動き回る梁はここから、大きなスイングでのフォアドライブで応戦し10-8。サービスエースで10-9とすると、張本のチキータを待ってフォアドライブで打ち抜く。10-10と追いついてくる。
10-11からは、再びラリーの打ち合いに。お互いすべてをぶつけあう。張本が11-11に追いつく。しかし、この肝心な場面で、張本のバックハンドに痛恨のミス。これもまたネットミス。どうしてもこの大会、肝心なところでバックミートやブロックがネットにかかる。それでもこのゲームは、14-12で張本が勝利した。
第6ゲーム。上に弾む回転で、バックミートの打ち合いなら張本は負けない。2-0から開始。ストップの攻防になれば、これも張本の得意な展開。3-0とリードする。しかし壮絶なラリーの末に、梁がカーブドライブをバックに叩き込み3-3。追いつかれてしまう。
中盤。バックミート対バックミートの打ち合いで、ここでは梁がややドライブ性のボールで食い込ませてきて、張本がオーバーミス。4-6と突き放してくる。5-6からは、張本がバックミートをネットに落とし、5-7と突き放される。

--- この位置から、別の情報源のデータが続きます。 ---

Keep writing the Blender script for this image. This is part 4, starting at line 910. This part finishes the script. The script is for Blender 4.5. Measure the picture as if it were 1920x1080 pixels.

同じバックミートでも、梁のバックミートは、先ほどまでの上に飛ぶドライブ性とは違い、ここでは“叩きつけるような”純粋なバックミート。だから下に落ちてしまう。黄と同じ戦術を仕掛けてきた。もしかすると、中国全体で、このボールが張本に効くと感じているのかもしれない。
結局、第6ゲームを7-11で張本を退け、大きな雄叫びをあげた梁がこの試合を制した。
ブロックに、さらなるバリエーションを
張本智和に見えてきた新しい課題。それはバックブロックの対応なのかもしれない。
中国のトップレベルの選手は、バックハンドだけでも、当然、チキータ、バックミート、バックドライブと、数種類の技術を使ってくる。
しかし、それ以上のものを見せてきたのが、今大会のアジアカップだった。
バックミート一つをとってもいくつかバリエーションがあり、通常のややドライブ性で上に弾むものの中に、回転を消したような、あえて純粋なバックミートを混ぜて、張本のネットミスを誘うシーンが目についた。
張本が自分から振りにいった際のバックハンドはいつも凄味がある。梁との壮絶な両ハンドの打ち合いラリーでも、一歩も引けを取っていない。
世界からのマークも厳しくなる中で、あとは、すべてに対応可能な完璧なバックブロックを身につけられれば。張本智和の調整力なら、それもやってのけてくれることだろう。
最強の中国勢に一歩も引かない戦いができている今、張本智和の世界制覇の瞬間は、あと少しで手の届く位置まできているのだから。